Natalia García López. Coordinadora del Proceso de
Planes de Vida de ARPS.
Quiero comenzar haciendo una pequeña confesión; de esas que
se sienten y expresan en primera persona.
Hasta hace unos años, cada vez que me preguntaban por el
propósito de mi vida, no sabía qué contestar. Era incapaz de reconocer cuánto
de lo que era y hacía se debía a decisiones personales, cuánto era resultado de
aprovechar oportunidades y cuánto era producto de las orientaciones de los
otros. Nunca me había parado a reflexionar por qué hacía lo hacía y a qué
estaba contribuyendo con ello. ¿Lo han pensado ustedes?
En mi experiencia, la necesidad de vivir conforme a un
propósito, surge en el mismo momento en que uno cree merecer una vida propia.
Estoy convencida de que ese es el reclamo para que aparezcan los sueños, para
que cobren fuerza. Y de que solo cuando creemos en ese derecho a “sentir la
vida” plenamente, podemos defender la libertad de otros para decidir.
Si a mí nadie me niega esa oportunidad, ¿quién soy yo para
negársela a otras personas? Como profesional que apoyo en mi trabajo a personas
con discapacidad intelectual, no puedo dudar a la hora de “acompañarles”, sin
ningún tipo de reservas, en su camino hacia una vida digna y elegida de manera
responsable. Creo que es deber de todos, y lo creo porque no hay ninguna razón
que justifique lo contrario.
Me resulta simpática la aproximación entre soñar y dormir y
me parece irónico que tras la expresión “soñar despierto” se esconda una sutil
manera de “castigar” la imaginación desbordada. ¿No es fundamental que en el
proceso de averiguar cuáles son nuestros sueños y deseos seamos absolutamente
creativos? ¿no es el proceso de concretarlos en metas, el mayor de los
ejercicios conscientes?
Me entristece, desde lo que siento en este momento, que en
el colegio casi ninguno de mis profesores pusiera en valor la importancia de
“creer en uno mismo” para ser dueño de su propio camino –incluso cuando lo que
te toca vivir te lo pone difícil–. Igual no era lo que tocaba entonces, pero
ahora ¿cuánto de nuestro trabajo va dirigido a dotar de competencias a las
personas para que sean capaces de dirigir su vida según su proyecto vital?
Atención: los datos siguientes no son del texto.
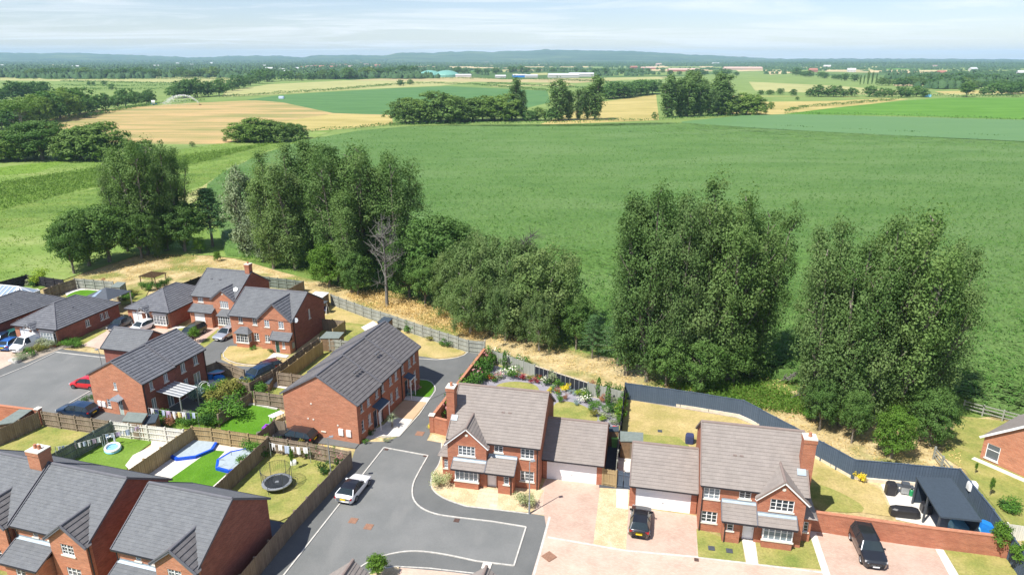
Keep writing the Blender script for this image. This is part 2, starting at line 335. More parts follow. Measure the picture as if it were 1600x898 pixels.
def add_door(root, fr, a0, a1, z1, mat='door_white', name='door', ribs=0):
    w = a1 - a0; (x, y), rz = face_xf(fr, (a0 + a1) / 2); m = MB(); t = .06
    m.box(-w / 2, w / 2, .04, .09, 0, t * .5, 1); m.box(-w / 2, w / 2, .04, .09, z1 - t, z1, 1); m.box(-w / 2, -w / 2 + t, .04, .09, t * .5, z1 - t, 1); m.box(w / 2 - t, w / 2, .04, .09, t * .5, z1 - t, 1)
    if ribs:
        for k in range(ribs):
            zz = t * .5 + (z1 - t * 1.5) * k / ribs; m.box(-w / 2 + t, w / 2 - t, .055, .08, zz + .012, zz + (z1 - t * 1.5) / ribs - .012)
        m.box(-w / 2 + t, w / 2 - t, .065, .085, t * .5, z1 - t)
    else:
        m.box(-w / 2 + t, w / 2 - t, .06, .085, t * .5, z1 - t)
        for cx in (-.25, .25):
            for (b0, b1) in ((.08, .38), (.45, .62)): m.box((cx - .16) * w, (cx + .16) * w, .05, .06, b0 * z1, b1 * z1)
    o = m.build(name, [MT[mat], MT['white']], root, (x, y, 0), rz)
    h = MB(); h.box(-.02, .02, .02, .06, -.06, .06) if not ribs else h.box(-.08, .08, .02, .06, -.02, .02)
    h.build('handle', MT['grey'], o, ((w * .36) if not ribs else 0, 0, 1.0 if not ribs else .7))
    if not ribs:
        g = MB()
        for cx in (-.25, .25): g.box((cx - .13) * w, (cx + .13) * w, .045, .058, .68 * z1, .9 * z1)
        g.build('pane', MT['glass'], o)
    return o
def slope_mesh(mb, O, U, Vv, poly, step=.38, rise=.05, m=0, thick=.07):
    """roof slope with stepped tile courses. O origin on the eave, U unit vector along it, Vv unit vector up the slope, poly convex [(u,v)]"""
    O, U, Vv = Vector(O), Vector(U).normalized(), Vector(Vv).normalized(); Nn = U.cross(Vv).normalized()
    if Nn.z < 0: Nn = -Nn
    def xr(v):
        xs = []
        for i in range(len(poly)):
            (u0, v0), (u1, v1) = poly[i], poly[(i + 1) % len(poly)]
            if abs(v1 - v0) < 1e-9:
                if abs(v - v0) < 1e-6: xs += [u0, u1]
            elif min(v0, v1) - 1e-9 <= v <= max(v0, v1) + 1e-9: xs.append(u0 + (u1 - u0) * (v - v0) / (v1 - v0))
        return (min(xs), max(xs)) if xs else None
    vmin, vmax = min(p[1] for p in poly), max(p[1] for p in poly); n = max(1, round((vmax - vmin) / step)); br = sorted({vmin + (vmax - vmin) * k / n for k in range(n + 1)} | {p[1] for p in poly})
    P = lambda u, v, h: tuple(O + U * u + Vv * v + Nn * h)
    st = (vmax - vmin) / n; prev = None
    for k in range(len(br) - 1):
        a, b = br[k], br[k + 1]
        if b - a < 1e-5: continue
        ra, rb = xr(a + 1e-7), xr(b - 1e-7)
        if not ra or not rb: continue
        i = math.floor((a - vmin) / st + 1e-4); h0 = rise * (1 - (a - vmin - i * st) / st); h1 = rise * (1 - (b - vmin - i * st) / st)
        mb.poly([P(ra[0], a, h0), P(ra[1], a, h0), P(rb[1], b, h1), P(rb[0], b, h1)], m)
        base = -thick if k == 0 else 0
        if h0 > rise * .9: mb.poly([P(ra[0], a, base), P(ra[1], a, base), P(ra[1], a, h0), P(ra[0], a, h0)], m)
    mb.poly([P(u, v, -thick) for u, v in poly], m)
    for i in range(len(poly)):
        (u0, v0), (u1, v1) = poly[i], poly[(i + 1) % len(poly)]
        if abs(v1 - v0) > 1e-6: mb.poly([P(u0, v0, -thick), P(u1, v1, -thick), P(u1, v1, .0), P(u0, v0, .0)], m)
def tiles(root, name, slopes, mat, step=.38, rise=.05):
    if mat == 'tile_brown': step, rise = .30, .032
    if mat == 'slate': step, rise = .24, .028
    for (O, U, Vv, poly) in slopes:
        mb = MB(); slope_mesh(mb, O, U, Vv, poly, step, rise); o = mb.build(name, MT[mat], root); o['kind'] = 'stuff'
def gable_roof(root, x0, x1, y0, y1, eave, ridge, mat, rmat, axis='x', oh=.28, og=.12, step=.38, yr=None, ridge_cut=None):
    """two slopes and a ridge; walls x0..x1, y0..y1; ridge along x (or y)"""
    yr = (y0 + y1) / 2 if yr is None else yr
    def sl(ya, side):
        run = abs(yr - ya); tn = (ridge - eave) / run; v = Vector((0, side * run, ridge - eave)).normalized(); L = math.hypot(run + oh, (run + oh) * tn)
        O = Vector((x0 - og, ya - side * oh, eave - oh * tn)); W = x1 - x0 + 2 * og
        return (O, (1, 0, 0), v, [(0, 0), (W, 0), (W, L), (0, L)])
    tiles(root, 'roof_slope', [sl(y0, 1), sl(y1, -1)], mat, step)
    r = MB(); r.tube([(x0 - og, yr, ridge + .0), (x1 + og, yr, ridge + .0)], .12, 8); r.build('ridge', MT[rmat], root)
    for x in (x0 - og - .02, x1 + og + .02):
        for ya, side in ((y0, 1), (y1, -1)):
            v = MB(); tn = (ridge - eave) / abs(yr - ya); v.bar((x, ya - side * oh, eave - oh * tn), (x, yr, ridge + .0), .07, .16); v.build('verge', MT[rmat], root)
    for ya, side in ((y0, 1), (y1, -1)):
        g = MB(); tn = (ridge - eave) / abs(yr - ya); g.bar((x0 - og, ya - side * (oh + .03), eave - oh * tn - .03), (x1 + og, ya - side * (oh + .03), eave - oh * tn - .03), .11, .10)
        g.bar((x0, ya - side * (oh - .08), eave - oh * tn - .03), (x1, ya - side * (oh - .08), eave - oh * tn - .03), .14, .03, 1)
        g.build('gutter', [MT['black'], MT['white']], root)
def downpipe(root, x, y, z): m = MB(); m.tube([(x, y, 0), (x, y, z)], .045, 6); return m.build('downpipe', MT['black'], root)
def chimney(root, x0, x1, y0, y1, z0, z1, mat='brick', pots=1):
    m = MB()
    for p, q in (((x0, y0), (x1, y0)), ((x1, y0), (x1, y1)), ((x1, y1), (x0, y1)), ((x0, y1), (x0, y0))): wall_face(m, p, q, z0, z1)
    e = .05
    for p, q in (((x0 - e, y0 - e), (x1 + e, y0 - e)), ((x1 + e, y0 - e), (x1 + e, y1 + e)), ((x1 + e, y1 + e), (x0 - e, y1 + e)), ((x0 - e, y1 + e), (x0 - e, y0 - e))): wall_face(m, p, q, z1 - .3, z1)
    o = m.build('chimney', MT[mat], root)
    c = MB(); c.box(x0 - e, x1 + e, y0 - e, y1 + e, z1, z1 + .07); c.build('cap', MT['stone'], o)
    for k in range(pots):
        px = (x0 + x1) / 2 + (k - (pots - 1) / 2) * .38; t = MB(); t.tube([(px, (y0 + y1) / 2, z1 + .07), (px, (y0 + y1) / 2, z1 + .4)], [.14, .11], 8)
        t.build('chimney_pot', MT['brick2'], o); 
    return o
def box_walls(root, x0, x1, y0, y1, z, mat, ops=(), gable=None, yr=None, faces='frbl', name='wall', z0=0.0):
    """four walls with openings; ops: (face, a0, a1, z0, z1); gable = ridge height -> triangles on the x ends"""
    yr = (y0 + y1) / 2 if yr is None else yr
    F = {'f': ((x0, y0), (x1, y0)), 'r': ((x1, y0), (x1, y1)), 'b': ((x1, y1), (x0, y1)), 'l': ((x0, y1), (x0, y0))}
    for k in faces:
        p, q = F[k]; h = []
        for o in ops:
            if o[0] == k:
                a0, a1 = o[1], o[2]
                if k == 'f': h.append((a0 - x0, a1 - x0, o[3], o[4]))
                if k == 'r': h.append((a0 - y0, a1 - y0, o[3], o[4]))
                if k == 'l': h.append((y1 - a1, y1 - a0, o[3], o[4]))
                if k == 'b': h.append((x1 - a1, x1 - a0, o[3], o[4]))
        m = MB(); top = None
        if gable and k in 'rl': top = [((yr - y0) if k == 'r' else (y1 - yr), gable)]
        wall_face(m, p, q, z0, z, h, top); m.build(name, MT[mat], root)
def wing(root, xa, xb, yf, zw, apex, main, mat, rmat, wmat, ops=(), barge='white', og=.18, oh=.25, vent=True, step=.38, yback=0.0):
    """gabled bay in front of a main roof. main = (eave, tan, oh) of the front slope that starts at y=yback"""
    xm = (xa + xb) / 2; run = (xb - xa) / 2; tn = (apex - zw) / run
    h = [(o[0] - xa, o[1] - xa, o[2], o[3]) for o in ops]
    m = MB(); wall_face(m, (xa, yf), (xb, yf), 0, zw, h, [(run, apex)]); m.build('wall', MT[wmat], root)
    if yback - yf > .05:
        for p, q in (((xb, yf), (xb, yback)), ((xa, yback), (xa, yf))): m = MB(); wall_face(m, p, q, 0, zw); m.build('wall', MT[wmat], root)
    er, et, _ = main; yz = lambda z: (z - er) / et + yback
    y0 = yf - og; ze = zw - oh * tn; L = math.hypot(run + oh, (run + oh) * tn)
    for side, x in ((1, xa), (-1, xb)):
        O = Vector((x - side * oh, 0, ze)); v = Vector((side, 0, tn)).normalized()
        tiles(root, 'roof_slope', [(O, (0, 1, 0), v, [(y0, 0), (max(y0 + .05, yz(ze)), 0), (yz(apex), L), (y0, L)])], mat, step)
    r = MB(); r.tube([(xm, y0, apex), (xm, yz(apex) + .1, apex)], .11, 8); r.build('ridge', MT[rmat], root)
    for side, x in ((1, xa), (-1, xb)):
        v = MB(); v.bar((x - side * oh, y0 - .02, ze - .03), (xm, y0 - .02, apex - .03), .05, .2, 0)
        v.bar((x - side * oh, y0 - .03, ze + .07), (xm, y0 - .03, apex + .07), .09, .09, 1); v.build('bargeboard', [MT[barge], MT[rmat]], root)
    if vent:
        t = MB(); n = 12; t.poly([(xm + .14 * math.cos(2 * math.pi * k / n), yf - .03, zw + .52 * (apex - zw) + .14 * math.sin(2 * math.pi * k / n)) for k in range(n)][::-1]); t.build('gable_vent', MT['stone'], root)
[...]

¿Cuánto de nuestro poder profesional estamos dispuestos a ceder para trabajar
en base a metodologías de empoderamiento colectivo?
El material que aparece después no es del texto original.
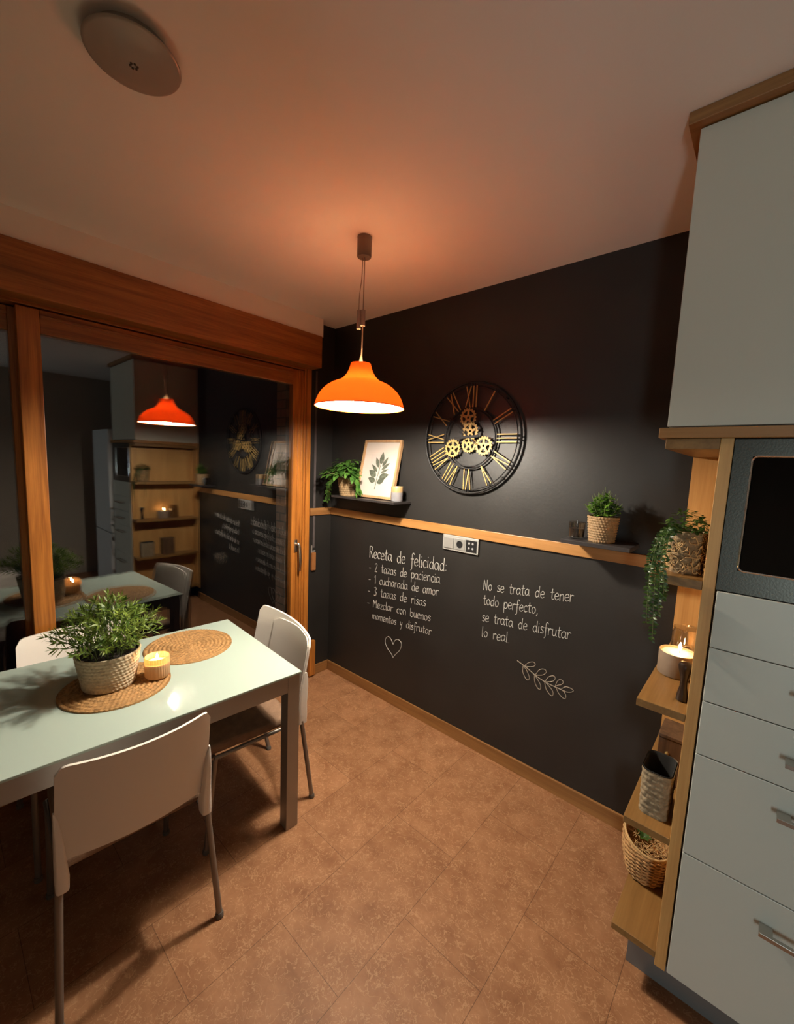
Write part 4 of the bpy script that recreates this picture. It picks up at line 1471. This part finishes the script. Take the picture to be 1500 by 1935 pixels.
lathe(bm, [(0.002, 0.001), (0.040, 0.001), (0.0445, 0.005), (0.0445, 0.118), (0.041, 0.128), (0.0405, 0.132), (0.0425, 0.134), (0.0425, 0.138), (0.039, 0.138), (0.038, 0.128), (0.0425, 0.116), (0.0425, 0.008), (0.002, 0.006)], 56)
o = tag(obj('glass_jar', bm, 'jar_glass', smooth=True), 'clear glass jar standing behind the burning candle pot', 'jar')
o.location = (2.312, -0.245, 0.9575)
bm = bmesh.new()
lathe(bm, [(0.012, 0.0), (0.016, 0.002), (0.015, 0.02), (0.010, 0.045), (0.010, 0.065), (0.014, 0.085), (0.018, 0.100), (0.019, 0.112), (0.015, 0.120), (0.004, 0.123)], 28, cap_bot=True, cap_top=True)
o = tag(obj('dark_turned_piece', bm, 'dark_brown', smooth=True), 'slim dark brown turned piece standing in front of the candle pot', 'unidentified object')
o.location = (2.346, -0.545, 0.9575)  # identity unknown, modelled as a turned wooden piece

# grey woven basket
t = tag(empty('storage_basket', (2.309, -0.515, 0.5595)), 'grey woven rectangular basket on the shelf below the candle', 'basket')
def rrect(bm, hx, hy, r, zs, disp, n=8, per=40):
    """rounded rectangle wall; zs list of (z, sx, sy)"""
    base = []
    corners = ((1, 1, 0), (-1, 1, PI / 2), (-1, -1, PI), (1, -1, 1.5 * PI))
    for (sx, sy, a0) in corners:
        for k in range(n + 1):
            a = a0 + PI / 2 * k / n
            base.append((sx * (hx - r) + r * math.cos(a), sy * (hy - r) + r * math.sin(a)))
    # resample evenly
    P = [Vector((x, y, 0)) for x, y in base]
    P.append(P[0])
    L = [0]
    for a, b in zip(P[:-1], P[1:]):
        L.append(L[-1] + (b - a).length)
    ring0 = []
    for i in range(per):
        d = L[-1] * i / per
        j = max(k for k in range(len(L)) if L[k] <= d)
        j = min(j, len(P) - 2)
        ring0.append(P[j].lerp(P[j + 1], (d - L[j]) / max(1e-9, L[j + 1] - L[j])))
    rings = []
    for zi, (z, s) in enumerate(zs):
        ring = []
        for i, p in enumerate(ring0):
            nrm = Vector((p.x / hx ** 2, p.y / hy ** 2, 0)).normalized()
            q = p * s + nrm * disp(i, zi)
            ring.append(bm.verts.new((q.x, q.y, z)))
        rings.append(ring)
    for a, b in zip(rings[:-1], rings[1:]):
        for i in range(per):
            j = (i + 1) % per
            bm.faces.new((a[i], a[j], b[j], b[i]))
    return rings
bm = bmesh.new()
rows = 40
BH = 0.150
zs = [(BH * k / rows, 0.94 + 0.06 * k / rows) for k in range(rows + 1)]
def wd(i, k):
    row, f = divmod(k, 5)
    col, g = divmod(i + (row % 2) * 4, 8)
    if k in (0, rows):
        return 0
    return 0.0044 * math.sin(PI * (f + 0.5) / 5) * math.sin(PI * (g + 0.5) / 8) ** 0.6 - 0.003
rg = rrect(bm, 0.043, 0.066, 0.026, zs, wd, per=128)
bm.faces.new(list(reversed(rg[0])))
obj('basket_wall', bm, 'basket_grey', t, smooth=True, angle=80)
bm = bmesh.new()
rg = rrect(bm, 0.0405, 0.0635, 0.0245, [(BH, 1.0), (BH + 0.002, 0.985), (BH - 0.004, 0.93), (0.006, 0.86)], lambda i, k: 0, per=64)
bm.faces.new(rg[-1])
obj('basket_lining', bm, 'basket_lining', t, smooth=True)
# dark wooden box behind
t = tag(empty('wooden_box', (2.314, -0.325, 0.5595)), 'dark wooden box with a small brass knob behind the grey basket', 'box')
obj('box_body', bx(-0.034, 0.040, -0.05, 0.07, 0.0, 0.165, bev=0.002), 'dark_box_wood', t)
obj('lid', bx(-0.036, 0.042, -0.052, 0.072, 0.1655, 0.178, bev=0.002), 'dark_box_wood', t)
bm = bmesh.new()
lathe(bm, [(0.003, 0), (0.003, 0.005), (0.006, 0.009), (0.006, 0.013), (0.002, 0.016)], 14, cap_top=True)
bm.transform(Matrix.Rotation(PI / 2, 4, 'X'))
bm.transform(Matrix.Translation((-0.004, -0.0505, 0.118)))
obj('knob', bm, 'gold', t, smooth=True)

# wicker basket on the lowest shelf
t = tag(empty('wicker_basket', (2.283, -0.362, 0.1735)), 'round wicker basket with dried straw on the lowest oak shelf', 'basket')
bm = bmesh.new()
rows = 44
def prof_r(q):
    return 0.056 + 0.020 * math.sin(min(1, q * 1.15) * PI / 2)
pr = [(0.01, 0.001), (0.05, 0.001)]
for k in range(rows + 1):
    q = k / rows
    pr.append((prof_r(q), 0.002 + 0.145 * q))
pr += [(0.073, 0.1455), (0.070, 0.120), (0.050, 0.012), (0.01, 0.010)]
def wdisp(a, z):
    if z < 0.003 or z > 0.146:
        return 0
    row = math.floor(z / 0.0066)
    return 0.0022 * math.sin(PI * (z / 0.0066 - row)) * (0.5 + 0.8 * math.sin(16 * a + PI * row)) - 0.001
lathe(bm, pr, 128, wdisp, cap_bot=True, cap_top=True)
for row in range(17):
    q = (row + 0.5) / 17
    z = 0.004 + 0.138 * q
    pts = []
    for k in range(97):
        a = 2 * PI * k / 96
        r = prof_r(q) + 0.0006 + 0.0030 * math.sin(12 * a + PI * row)
        pts.append((r * math.cos(a), r * math.sin(a), z))
    tube(bm, pts, 0.0034, 7, cap=False)
for v in bm.verts:      # the rim rises towards the back left
    if v.co.z > 0.05:
        v.co.z += (v.co.z - 0.05) / 0.1 * 0.022 * (v.co.y - v.co.x) / 0.1
obj('basket_wall', bm, 'basket_wicker', t, smooth=True, angle=80)
bm = bmesh.new()
pts = []
for k in range(49):
    a = 2 * PI * k / 48
    x, y = 0.075 * math.cos(a), 0.075 * math.sin(a)
    pts.append((x, y, 0.148 + 0.0215 * (y - x) / 0.1))
tube(bm, pts, 0.0035, 8, cap=False)
for j in range(3):
    pts2 = [(x * (1 + 0.03 * math.sin(16 * 2 * PI * i / 48 + j * 2.1)), y * (1 + 0.03 * math.sin(16 * 2 * PI * i / 48 + j * 2.1)), z - 0.004 + 0.004 * math.cos(16 * 2 * PI * i / 48 + j * 2.1)) for i, (x, y, z) in enumerate(pts)]
    tube(bm, pts2, 0.0018, 6, cap=False)
obj('basket_rim', bm, 'straw', t, smooth=True)
random.seed(9)
bm = bmesh.new()
for k in range(120):
    a = random.uniform(0, 2 * PI)
    r = 0.058 * math.sqrt(random.random())
    z = 0.095 + random.uniform(0, 0.035)
    d = rvec(-0.15, 0.35)
    p = Vector((r * math.cos(a), r * math.sin(a), z))
    q = p + d * random.uniform(0.02, 0.05)
    rq = math.hypot(q.x, q.y)
    if rq > 0.064:
        q.x *= 0.064 / rq; q.y *= 0.064 / rq
    mid = p.lerp(q, 0.5) + Vector((0, 0, random.uniform(0.0, 0.008)))
    tube(bm, smooth_path([p, mid, q], 4), 0.0011, 5)
tag(obj('straw_filling', bm, 'straw', t), kind='stuff')
bm = bmesh.new()
for k in range(7):
    a = k * 0.9
    leaf(bm, Vector((-0.015, 0.012, 0.125)), Vector((math.cos(a), math.sin(a), 0.7)), Vector((0, 0, 1)), 0.03, 0.016, 0.25, 0.45)
obj('dried_leaves', bm, 'leaf_trailing', t)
Más allá de explorar la idea –bellísima, por cierto–, de
convertirnos en gestores de nuestra propia vida, ¿valoramos realmente el poder
de los sueños personales?
Sé que cada vez somos más los que defendemos que otra forma
de relación con las personas a las que apoyamos es posible; los que pensamos
nuestra vida y la de los demás desde resultados de felicidad; los que apostamos
por cambiar las dinámicas de poder, y disfrutar de ello; y los que creemos que,
aunque parezca una paradoja, son precisamente los sueños, los que dotan de
realismo a cada vida, al orientar nuestras metas y acciones para generar
resultados de bienestar y satisfacción vital.
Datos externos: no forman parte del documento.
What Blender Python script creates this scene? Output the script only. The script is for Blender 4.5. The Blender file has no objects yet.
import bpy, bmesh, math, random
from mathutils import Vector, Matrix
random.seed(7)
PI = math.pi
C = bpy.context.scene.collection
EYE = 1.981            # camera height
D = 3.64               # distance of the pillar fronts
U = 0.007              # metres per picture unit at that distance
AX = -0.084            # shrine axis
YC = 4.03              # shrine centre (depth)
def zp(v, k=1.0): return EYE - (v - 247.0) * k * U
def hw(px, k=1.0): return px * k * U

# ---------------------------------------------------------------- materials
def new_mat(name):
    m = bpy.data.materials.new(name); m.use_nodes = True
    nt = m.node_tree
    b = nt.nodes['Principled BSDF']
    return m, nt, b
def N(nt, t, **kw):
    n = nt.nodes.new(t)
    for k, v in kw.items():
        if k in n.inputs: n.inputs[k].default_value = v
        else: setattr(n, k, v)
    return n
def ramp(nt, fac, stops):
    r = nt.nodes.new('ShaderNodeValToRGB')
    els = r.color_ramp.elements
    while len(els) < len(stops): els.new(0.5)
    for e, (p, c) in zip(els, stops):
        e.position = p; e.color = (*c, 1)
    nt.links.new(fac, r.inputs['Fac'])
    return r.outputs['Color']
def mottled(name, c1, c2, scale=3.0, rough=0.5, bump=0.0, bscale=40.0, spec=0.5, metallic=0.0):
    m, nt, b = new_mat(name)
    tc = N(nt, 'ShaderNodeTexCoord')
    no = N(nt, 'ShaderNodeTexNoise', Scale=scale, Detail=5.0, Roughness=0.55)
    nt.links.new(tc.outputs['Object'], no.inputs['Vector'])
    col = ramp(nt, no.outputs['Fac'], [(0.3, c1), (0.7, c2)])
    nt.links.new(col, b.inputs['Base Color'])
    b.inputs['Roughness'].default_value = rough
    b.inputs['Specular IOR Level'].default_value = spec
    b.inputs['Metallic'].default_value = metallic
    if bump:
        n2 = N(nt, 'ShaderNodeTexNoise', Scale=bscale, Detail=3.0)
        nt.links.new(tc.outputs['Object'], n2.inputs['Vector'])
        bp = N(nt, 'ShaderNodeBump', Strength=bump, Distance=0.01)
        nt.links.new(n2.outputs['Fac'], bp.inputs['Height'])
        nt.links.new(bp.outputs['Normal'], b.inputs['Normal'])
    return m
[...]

Apostemos por indagar qué es lo que motiva cada sueño,
incluso el que parece inalcanzable porque, tal vez, lo único que hace que un
sueño “imposible” no se concrete en una meta alcanzable, es juzgarlo antes de
tiempo sin haberle permitido expresarse. Y, por encima de todo, confiemos en
que vivir con un sentido identificado es lo que nos permite disfrutar el
trayecto, amoldarnos a las circunstancias, y exprimir al máximo el presente.
Decía Calderón de la Barca: “la vida es sueño y los sueños,
sueños son”. Y yo les pregunto, ¿es que acaso estos no son la propia vida?